Eu cresci nos movimentos sociais de periferia, que era movimentos de hip hop organizado, Juventude Vermelha, movimentos marginais, de favela. E durante muito tempo eu ouvi histórias desse movimento, sobre essa trajetória e sempre me interessei muito por eles e via a carência que existia de retratos, de imagens de registro dessa história. Eu lia muitos documentos dos movimentos e não tinham os registros. Então quando eu me aproximei da fotografia (através do militante carioca Maurício Hora), quando eu pude exercer a fotografia, a primeira coisa que eu pensei foi em como sanar essa lacuna que o movimento tinha.

Então eu vejo meio que a fotografia cumprindo esse papel. você vai trazer alguém desse meio, do movimento social, vai comunicar, vai ter esse registro, que vai servir tanto como uma forma de comunicação como também como uma expressão artística futura. E hoje, por conta desse trabalho que desenvolvo, ele acabou tendo uma série de registros. O MH2O (do qual fazia parte) acabou, mas ficou com esses registros, com muitas fotografias. E a gente acabou trazendo outras pessoas para dentro, a gente acabou criando o Zona Imaginária, no Rio de Janeiro, exatamente pra fazer esse papel, o próprio movimento fazendo o registro, fazendo a documentação.

Como você percebe a diferença entre o trabalho feito na área urbana e esse feito no campo?
Primeira coisa que eu vejo é um enorme abismo, porque parece que a gente voltou dez ou mais anos na relação com a fotografia. Vejo o quanto as pessoas tem a carência de informação, de conhecimento, de assessoria, coisa que na cidade é mais fluido, por mais que seja também desigual.

Essa diferença se dá principalmente na comunicação, a gente percebe o quanto o movimento no campo precisa avançar na forma de comunicação e a fotografia pode ser uma ferramenta para ajudar a fazer isso. Mas que ao mesmo tempo a gente precisa muito refletir sobre como fazer, como dizer, para as pessoas aqui no interior. Como acessar essas pessoas, como fazê-las acreditar no que a gente está falando, como fazer entender o que a gente está falando é verdade. Talvez não seja nem ir logo fotografando, primeiro a gente tem que entender essas pessoas, o linguajar, o modo de vida de quem está no campo, para então conseguir se comunicar com elas, para que elas possam ouvir e respeitar o que estamos dizendo, somar e compartilhar essas experiências e pensar em formas de ter um mundo melhor.

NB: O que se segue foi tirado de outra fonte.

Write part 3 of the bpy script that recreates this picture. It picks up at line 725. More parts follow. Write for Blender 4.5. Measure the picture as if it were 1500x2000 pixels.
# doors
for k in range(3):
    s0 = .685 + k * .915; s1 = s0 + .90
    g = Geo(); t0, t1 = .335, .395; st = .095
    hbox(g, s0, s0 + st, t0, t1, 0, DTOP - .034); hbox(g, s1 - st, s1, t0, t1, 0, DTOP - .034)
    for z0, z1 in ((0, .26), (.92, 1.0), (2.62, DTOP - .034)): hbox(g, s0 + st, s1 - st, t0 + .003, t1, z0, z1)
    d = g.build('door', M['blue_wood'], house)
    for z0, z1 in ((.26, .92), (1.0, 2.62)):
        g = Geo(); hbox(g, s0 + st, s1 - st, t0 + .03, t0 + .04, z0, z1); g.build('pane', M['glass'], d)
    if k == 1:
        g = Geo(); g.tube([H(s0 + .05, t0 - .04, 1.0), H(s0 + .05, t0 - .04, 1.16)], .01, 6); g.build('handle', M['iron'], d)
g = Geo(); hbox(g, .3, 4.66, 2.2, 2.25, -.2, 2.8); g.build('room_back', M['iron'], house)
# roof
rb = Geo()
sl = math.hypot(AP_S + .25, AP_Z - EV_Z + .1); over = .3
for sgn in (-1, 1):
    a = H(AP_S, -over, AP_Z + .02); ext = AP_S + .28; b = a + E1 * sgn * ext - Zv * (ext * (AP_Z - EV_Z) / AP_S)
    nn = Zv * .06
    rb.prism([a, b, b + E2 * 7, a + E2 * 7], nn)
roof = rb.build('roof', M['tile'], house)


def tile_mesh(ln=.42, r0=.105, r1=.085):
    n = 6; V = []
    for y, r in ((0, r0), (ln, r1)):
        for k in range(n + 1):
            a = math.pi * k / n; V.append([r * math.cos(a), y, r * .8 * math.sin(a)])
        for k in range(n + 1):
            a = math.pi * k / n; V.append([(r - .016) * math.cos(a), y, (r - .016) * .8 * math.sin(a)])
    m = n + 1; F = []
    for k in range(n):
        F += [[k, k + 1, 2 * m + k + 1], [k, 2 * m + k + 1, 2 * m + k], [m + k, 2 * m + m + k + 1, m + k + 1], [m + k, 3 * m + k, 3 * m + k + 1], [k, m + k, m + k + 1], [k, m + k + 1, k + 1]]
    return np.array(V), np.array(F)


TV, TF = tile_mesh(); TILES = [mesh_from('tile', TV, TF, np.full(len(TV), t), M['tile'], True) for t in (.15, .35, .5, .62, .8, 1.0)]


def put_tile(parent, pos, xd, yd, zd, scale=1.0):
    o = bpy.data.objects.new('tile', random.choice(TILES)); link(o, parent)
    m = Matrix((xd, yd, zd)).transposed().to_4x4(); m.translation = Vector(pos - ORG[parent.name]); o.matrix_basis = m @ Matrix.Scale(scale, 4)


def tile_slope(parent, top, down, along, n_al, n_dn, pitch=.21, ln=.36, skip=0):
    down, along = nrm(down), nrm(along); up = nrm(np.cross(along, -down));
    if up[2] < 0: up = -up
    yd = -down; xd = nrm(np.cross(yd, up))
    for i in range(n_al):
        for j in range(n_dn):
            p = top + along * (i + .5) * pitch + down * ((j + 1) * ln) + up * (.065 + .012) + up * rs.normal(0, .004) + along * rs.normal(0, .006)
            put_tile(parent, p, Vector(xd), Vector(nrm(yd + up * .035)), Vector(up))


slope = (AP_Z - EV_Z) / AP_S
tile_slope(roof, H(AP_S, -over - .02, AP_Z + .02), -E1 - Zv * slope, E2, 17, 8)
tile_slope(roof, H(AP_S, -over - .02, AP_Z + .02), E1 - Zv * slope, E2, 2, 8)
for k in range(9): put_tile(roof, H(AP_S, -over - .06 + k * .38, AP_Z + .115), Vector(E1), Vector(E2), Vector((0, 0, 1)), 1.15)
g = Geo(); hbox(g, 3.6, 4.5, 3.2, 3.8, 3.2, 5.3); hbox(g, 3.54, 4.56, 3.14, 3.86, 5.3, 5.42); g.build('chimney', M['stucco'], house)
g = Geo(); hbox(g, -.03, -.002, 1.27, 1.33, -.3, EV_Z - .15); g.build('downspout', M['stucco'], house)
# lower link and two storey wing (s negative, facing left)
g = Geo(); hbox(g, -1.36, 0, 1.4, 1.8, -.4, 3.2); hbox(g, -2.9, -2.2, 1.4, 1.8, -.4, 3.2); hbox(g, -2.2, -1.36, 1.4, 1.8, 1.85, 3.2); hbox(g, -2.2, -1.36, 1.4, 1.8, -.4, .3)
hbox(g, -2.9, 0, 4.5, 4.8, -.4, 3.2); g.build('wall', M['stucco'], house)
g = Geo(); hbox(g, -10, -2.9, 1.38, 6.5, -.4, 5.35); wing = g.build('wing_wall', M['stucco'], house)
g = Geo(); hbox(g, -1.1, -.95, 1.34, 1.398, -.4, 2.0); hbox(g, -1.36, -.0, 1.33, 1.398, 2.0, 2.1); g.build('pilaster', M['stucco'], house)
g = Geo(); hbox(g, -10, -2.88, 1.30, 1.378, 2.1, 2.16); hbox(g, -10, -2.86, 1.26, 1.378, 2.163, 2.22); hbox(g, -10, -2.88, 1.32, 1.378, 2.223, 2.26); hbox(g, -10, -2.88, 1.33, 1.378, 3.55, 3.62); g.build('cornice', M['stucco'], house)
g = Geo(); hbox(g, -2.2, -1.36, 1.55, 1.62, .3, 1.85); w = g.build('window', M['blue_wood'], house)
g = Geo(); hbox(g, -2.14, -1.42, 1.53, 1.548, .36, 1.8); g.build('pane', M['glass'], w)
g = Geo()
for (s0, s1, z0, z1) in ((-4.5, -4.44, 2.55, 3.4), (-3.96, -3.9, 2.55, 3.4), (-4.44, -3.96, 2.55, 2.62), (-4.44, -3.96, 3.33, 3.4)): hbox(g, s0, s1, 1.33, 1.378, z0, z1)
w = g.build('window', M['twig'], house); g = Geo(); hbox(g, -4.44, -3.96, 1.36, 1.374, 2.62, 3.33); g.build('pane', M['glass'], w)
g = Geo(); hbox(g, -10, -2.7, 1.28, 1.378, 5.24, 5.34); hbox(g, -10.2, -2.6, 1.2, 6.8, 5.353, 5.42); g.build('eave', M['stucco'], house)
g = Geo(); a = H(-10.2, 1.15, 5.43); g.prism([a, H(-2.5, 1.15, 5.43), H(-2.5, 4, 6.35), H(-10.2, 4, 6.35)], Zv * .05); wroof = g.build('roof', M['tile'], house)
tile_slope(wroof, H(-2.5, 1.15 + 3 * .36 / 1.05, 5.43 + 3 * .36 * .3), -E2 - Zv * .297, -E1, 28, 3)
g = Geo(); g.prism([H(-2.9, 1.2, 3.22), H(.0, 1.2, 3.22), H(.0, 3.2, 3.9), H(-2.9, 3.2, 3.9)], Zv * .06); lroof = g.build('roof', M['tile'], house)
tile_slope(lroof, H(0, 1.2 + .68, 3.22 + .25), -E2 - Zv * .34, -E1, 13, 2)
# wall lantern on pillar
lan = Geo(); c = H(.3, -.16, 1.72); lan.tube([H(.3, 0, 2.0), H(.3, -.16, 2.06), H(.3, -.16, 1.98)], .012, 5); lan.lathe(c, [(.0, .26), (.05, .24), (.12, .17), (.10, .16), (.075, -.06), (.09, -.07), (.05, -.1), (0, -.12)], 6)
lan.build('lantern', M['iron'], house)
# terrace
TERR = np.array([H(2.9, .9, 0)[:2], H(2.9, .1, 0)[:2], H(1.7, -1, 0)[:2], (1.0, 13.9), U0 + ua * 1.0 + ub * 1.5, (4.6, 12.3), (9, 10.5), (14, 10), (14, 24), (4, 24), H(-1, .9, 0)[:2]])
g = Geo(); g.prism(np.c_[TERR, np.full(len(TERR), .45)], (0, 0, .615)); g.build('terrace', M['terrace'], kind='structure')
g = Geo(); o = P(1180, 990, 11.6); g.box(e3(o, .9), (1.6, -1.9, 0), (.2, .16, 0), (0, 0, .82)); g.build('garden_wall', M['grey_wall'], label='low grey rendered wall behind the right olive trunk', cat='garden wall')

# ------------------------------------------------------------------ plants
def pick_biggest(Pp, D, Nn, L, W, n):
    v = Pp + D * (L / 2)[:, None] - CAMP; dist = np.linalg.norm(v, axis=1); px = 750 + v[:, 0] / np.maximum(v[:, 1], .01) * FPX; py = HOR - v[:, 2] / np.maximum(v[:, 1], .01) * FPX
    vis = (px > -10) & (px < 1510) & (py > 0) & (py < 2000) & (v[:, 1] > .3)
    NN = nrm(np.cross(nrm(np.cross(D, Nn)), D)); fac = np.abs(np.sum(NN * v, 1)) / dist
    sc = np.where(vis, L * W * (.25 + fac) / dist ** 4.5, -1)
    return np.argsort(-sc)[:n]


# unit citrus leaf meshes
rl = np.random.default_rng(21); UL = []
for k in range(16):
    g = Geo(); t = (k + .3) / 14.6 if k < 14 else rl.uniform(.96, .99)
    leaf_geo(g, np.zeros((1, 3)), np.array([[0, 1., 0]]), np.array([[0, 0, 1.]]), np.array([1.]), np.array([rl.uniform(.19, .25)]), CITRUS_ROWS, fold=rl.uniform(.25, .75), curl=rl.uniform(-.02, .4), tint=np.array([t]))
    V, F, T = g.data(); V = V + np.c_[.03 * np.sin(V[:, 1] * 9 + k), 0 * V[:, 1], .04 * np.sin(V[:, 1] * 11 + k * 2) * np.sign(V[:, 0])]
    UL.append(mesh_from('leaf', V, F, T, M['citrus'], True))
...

Como o trabalho no campo pode crescer a partir da chave da comunicação, a partir especificamente da fotografia?
Quando saio com o meu equipamento fotográfico, sob certas perspectivas, eu estou invadindo uma cena. Sacar a câmera, tirar uma foto… é uma forma de me apropriando daquela imagem. Será que não é melhor falar com essas pessoas antes, estabelecer uma relação? A gente não pode só chegar e apontar a câmera e fazer aquele registro. Às vezes eu também faço isso, mas eu me interesso mais por buscar me comunicar com as pessoas, pedir licença e nesse diálogo romper barreiras, criar conexão com as pessoas, criar familiaridade, de forma sincera, de querer saber e ter interesse real na vida daquelas pessoas.

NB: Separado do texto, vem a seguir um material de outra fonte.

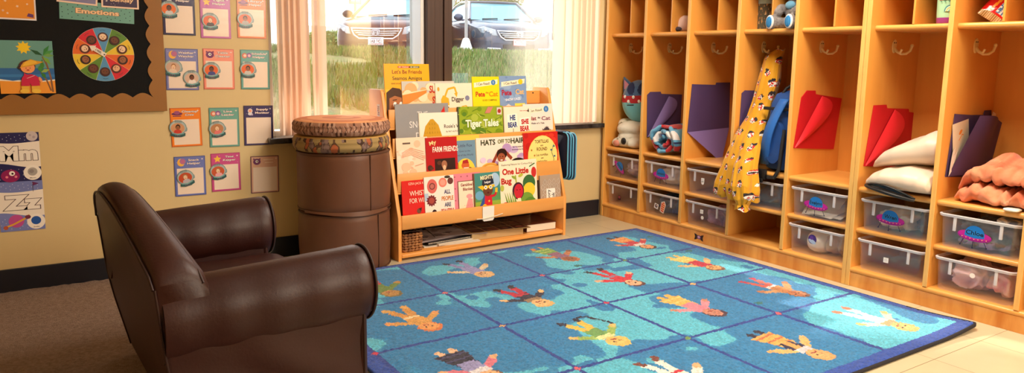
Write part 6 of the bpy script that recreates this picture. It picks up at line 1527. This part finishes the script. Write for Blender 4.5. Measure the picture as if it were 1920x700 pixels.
def kid(cxx, cyy, col):
    """woven child lying with its feet towards the window; u to its own left (+X), v up the body (-Y)"""
    U = (GX - cxx); V = -(GY - cyy)
    a_ = R(col.get('rot', 8)); U, V = U * math.cos(a_) - V * math.sin(a_), U * math.sin(a_) + V * math.cos(a_)
    jit = (vnoise(GX, GY, 70, 3) - .5) * .010; U = U + jit
    def ell(u, v, a, b, c): C[((U - u) / a) ** 2 + ((V - v) / b) ** 2 < 1] = L3(c)
    def seg(u0, v0, u1, v1, w, c, w1=None):
        d = np.array([u1 - u0, v1 - v0]); L2 = d @ d; t = np.clip(((U - u0) * d[0] + (V - v0) * d[1]) / L2, 0, 1); ww = w + ((w1 or w) - w) * t
        C[((U - u0 - t * d[0]) ** 2 + (V - v0 - t * d[1]) ** 2) < ww ** 2] = L3(c)
    sk, top, bot, sh, hr = col['skin'], col['top'], col['bot'], col['shoe'], col['hair']
    arm = col.get('arm', top)
    if col.get('dress'):
        for s in (-1, 1): seg(s * .022, -.10, s * .024, -.135, .013, sh)
        m = (V > -.11) & (V < .03) & (np.abs(U) < .058 - .20 * (V + .11)); C[m] = L3(bot)
        m2 = m & (np.abs((V + .11) % .035 - .017) < .005); C[m2] = L3(col.get('trim', top))
    else:
        for s in (-1, 1): seg(s * .014, -.02, s * .032, -.11, .017, bot, .014); seg(s * .034, -.118, s * .040, -.130, .014, sh)
    for s in (-1, 1):
        seg(s * .02, .045, s * .085, .0, .014, arm, .016); seg(s * .092, -.006, s * .100, -.014, .012, sk)
    m = (V > -.03) & (V < .062) & (np.abs(U) < .034); C[m] = L3(top)
    if col.get('belt'): C[m & (np.abs(V + .02) < .008)] = L3(col['belt'])
    if col.get('vest'): C[m & (np.abs(U) > .016)] = L3(col['vest'])
    if col.get('yoke'): C[m & (V > .03)] = L3(col['yoke'])
    ell(0, .100, .043, .044, hr); ell(0, .092, .034, .036, sk)
    C[(np.abs(V - .078) < .004) & (np.abs(U) < .012)] = L3((150, 60, 50))
    for s in (-1, 1): ell(s * .012, .096, .004, .005, (60, 36, 30))
    if col.get('stick'): seg(.112, -.030, .088, -.130, .0065, (24, 26, 54)); seg(.058, -.138, .088, -.130, .0065, (24, 26, 54))
D_ = dict
tan, dk, pk = (226, 170, 120), (150, 92, 60), (240, 190, 150)
kid(-1.715, -.70, D_(skin=(190, 140, 70), top=(110, 140, 60), bot=(200, 50, 50), shoe=(240, 190, 60), hair=(130, 110, 50)))
kid(-1.27, -.66, D_(skin=(226, 180, 130), top=(150, 150, 206), bot=(140, 140, 200), shoe=(26, 22, 60), hair=(226, 180, 120), arm=(226, 206, 170)))
kid(-.80, -.655, D_(skin=dk, top=(150, 100, 130), bot=(120, 170, 80), shoe=(214, 130, 70), hair=(190, 120, 80), arm=(196, 124, 80), dress=1, trim=(190, 200, 110)))
kid(-.33, -.67, D_(skin=(226, 160, 110), top=(200, 50, 70), bot=(236, 150, 80), shoe=(30, 26, 50), hair=(60, 40, 40), dress=1, trim=(246, 180, 110), yoke=(240, 220, 214)))
kid(-1.75, -1.10, D_(skin=(236, 160, 90), top=(222, 160, 80), bot=(216, 150, 70), shoe=(226, 170, 90), hair=(222, 120, 60), belt=(250, 220, 170)))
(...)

Criar essas conexões, ter acesso a tanta dessa riqueza que essas pessoas tem, para compartilhar pela fotografia… Tudo isso transforma demais a minha fotografia. É essencial para a nossa comunicação, para o que a gente faz, para a gente alcançar os nossos objetivos de um mundo melhor, no campo, se a gente quer realmente que a vida das pessoas no campo seja melhor, a gente também está transformando o nosso mundo. A gente quer isso porque a gente quer transformar esse mundo desigual.

A gente tem um problema de Comunicação. Conviver é experimentar esse problema, já que precisamos tentar entender as pessoas, ouvi-las melhor, vivenciar também a experiência delas. Às vezes a gente chega como técnico, especialista, e joga o que tem que ser feito. Vou dar exemplo de um projeto do qual faço uso, uma ideia muito boa que tem aqui no campo que eu vejo as pessoas não usarem por causa de alguns detalhes. Muita gente não faz ele funcionar ou abandona por causa desses detalhes. E o projeto não vai pra frente. E não vai para frente porque quem implantou e pensou esse projeto não vem pra campo para ver quais os problemas que ele tinha depois da implementação, qual o problema da realidade da pessoa do campo que vai fazer uso desse projeto enfrenta no seu dia a dia e por isso o projeto não anda porque vai dando trabalho para quem usa. A pessoa encontra um problema, não consegue dar solução, os técnicos, os especialistas não vão lá, para trabalhar esse feedback e o programa fica meio deficitário. Não tem conversa, não tem diálogo, aproximação. Então é nesse sentido que digo estar mais presente. A fotografia é uma ferramenta que pode ajudar nessa comunicação. Trazer o campesino mais para perto, trazer as comunidades, explicar, e essas pessoas se verem retratadas, se verem reconhecidas, se verem respeitadas. Acho que a fotografia tem essa capacidade de envolver. A expressão mais artística da fotografia – poder ver aqueles olhares, os rostos, as texturas de peles, de cores, se encantar com aquilo ali e poder abrir portas e pontes de comunicação para que a gente possa ter mais acesso. E possa transformar.